**STATED PROBLEM:** Copy the data below exactly, omitting any picture it contains.

**INFORMATION PROVIDED:**
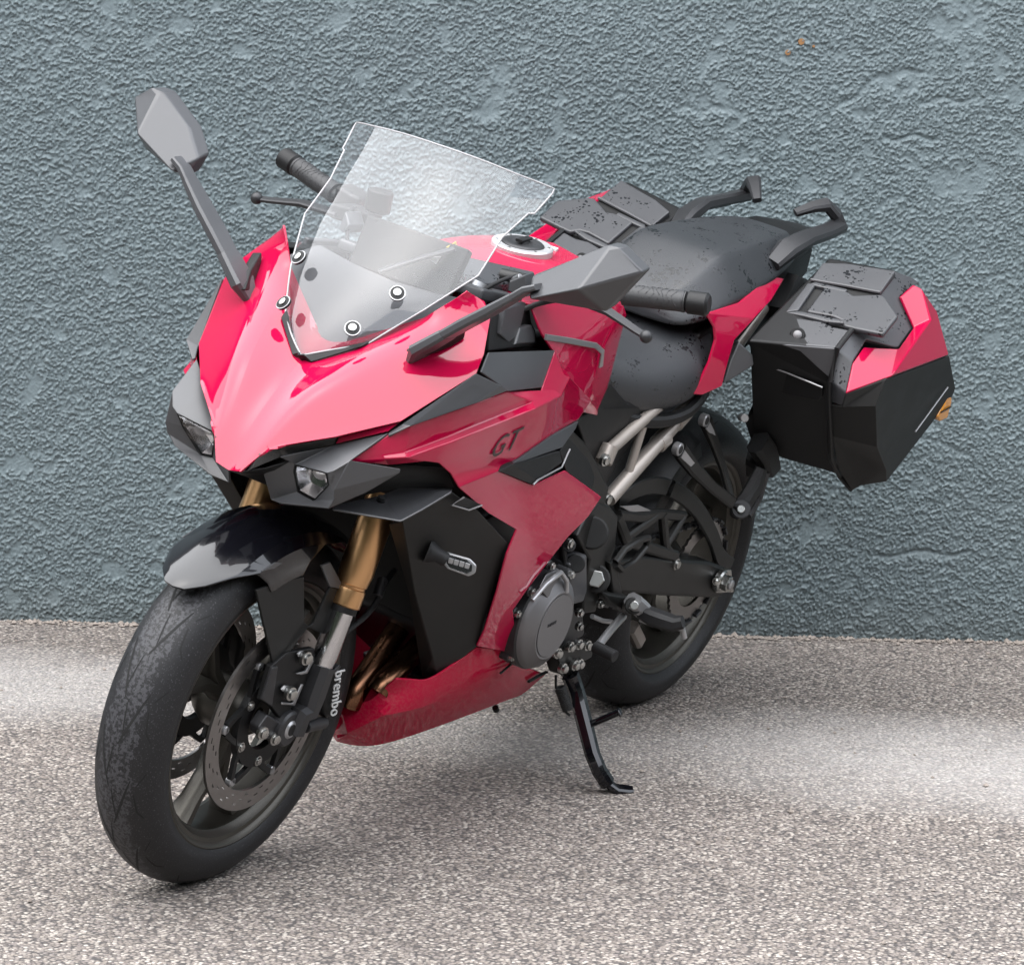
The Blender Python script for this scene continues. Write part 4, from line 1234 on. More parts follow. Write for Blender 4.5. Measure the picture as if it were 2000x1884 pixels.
# handlebars
tube('handlebar', [(1.05, .085, 1.005), (1.045, .16, 1.012), (1.02, .25, 1.026), (.998, .30, 1.034), (.978, .395, 1.050)], .012, FRAME_M, B, both=True)
for s in (1, -1):
    gp = [(1.002, .285, 1.0315), (.995, .32, 1.0372), (.980, .385, 1.0484)]
    g = tube('grip', [p if s == 1 else mir(p) for p in gp], .0172, GRIP_M, B, radii=[1.05, 1.0, 1.0], n=20)
    gx = (Vector(gp[-1]) - Vector(gp[0])).normalized()
    for kk in range(9):
        c0 = Vector(gp[0]).lerp(Vector(gp[-1]), .12 + .8 * kk / 9)
        pts = []
        for q in range(9):
            a = R(-20 + q * 27)
            u = gx.cross(Vector((0, 0, 1))).normalized(); v = u.cross(gx)
            pts.append(tuple(c0 + gx * (.0045 * math.sin(q * 1.7 + kk)) + (u * math.cos(a) + v * math.sin(a)) * .0172))
        tube('grip_rib', [p if s == 1 else mir(p) for p in pts], .0011, GRIP_M, g, n=6)
    cyl('bar_end_ring', tuple(p * (s if i == 1 else 1) for i, p in enumerate((.9815, .379, 1.0474))), tuple(p * (s if i == 1 else 1) for i, p in enumerate((.9803, .384, 1.0483))), .0180, CAST, g, n=20)
    cyl('bar_end_weight', tuple(p * (s if i == 1 else 1) for i, p in enumerate((.9800, .386, 1.0487))), tuple(p * (s if i == 1 else 1) for i, p in enumerate((.9725, .4225, 1.0545))), .0190, BLACK_PL, B, n=24, bev=.22)
loft('switch_housing', [[(1.035, .215, 1.000), (.995, .215, 1.005), (.995, .215, 1.050), (1.040, .215, 1.046)], [(1.032, .270, 1.004), (.985, .270, 1.010), (.985, .270, 1.056), (1.034, .270, 1.052)]], BLACK_PL, B, both=True, bevel=.006)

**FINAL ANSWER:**
The Blender Python script for this scene continues. Write part 4, from line 1234 on. More parts follow. Write for Blender 4.5. Measure the picture as if it were 2000x1884 pixels.
# handlebars
tube('handlebar', [(1.05, .085, 1.005), (1.045, .16, 1.012), (1.02, .25, 1.026), (.998, .30, 1.034), (.978, .395, 1.050)], .012, FRAME_M, B, both=True)
for s in (1, -1):
    gp = [(1.002, .285, 1.0315), (.995, .32, 1.0372), (.980, .385, 1.0484)]
    g = tube('grip', [p if s == 1 else mir(p) for p in gp], .0172, GRIP_M, B, radii=[1.05, 1.0, 1.0], n=20)
    gx = (Vector(gp[-1]) - Vector(gp[0])).normalized()
    for kk in range(9):
        c0 = Vector(gp[0]).lerp(Vector(gp[-1]), .12 + .8 * kk / 9)
        pts = []
        for q in range(9):
            a = R(-20 + q * 27)
            u = gx.cross(Vector((0, 0, 1))).normalized(); v = u.cross(gx)
            pts.append(tuple(c0 + gx * (.0045 * math.sin(q * 1.7 + kk)) + (u * math.cos(a) + v * math.sin(a)) * .0172))
        tube('grip_rib', [p if s == 1 else mir(p) for p in pts], .0011, GRIP_M, g, n=6)
    cyl('bar_end_ring', tuple(p * (s if i == 1 else 1) for i, p in enumerate((.9815, .379, 1.0474))), tuple(p * (s if i == 1 else 1) for i, p in enumerate((.9803, .384, 1.0483))), .0180, CAST, g, n=20)
    cyl('bar_end_weight', tuple(p * (s if i == 1 else 1) for i, p in enumerate((.9800, .386, 1.0487))), tuple(p * (s if i == 1 else 1) for i, p in enumerate((.9725, .4225, 1.0545))), .0190, BLACK_PL, B, n=24, bev=.22)
loft('switch_housing', [[(1.035, .215, 1.000), (.995, .215, 1.005), (.995, .215, 1.050), (1.040, .215, 1.046)], [(1.032, .270, 1.004), (.985, .270, 1.010), (.985, .270, 1.056), (1.034, .270, 1.052)]], BLACK_PL, B, both=True, bevel=.006)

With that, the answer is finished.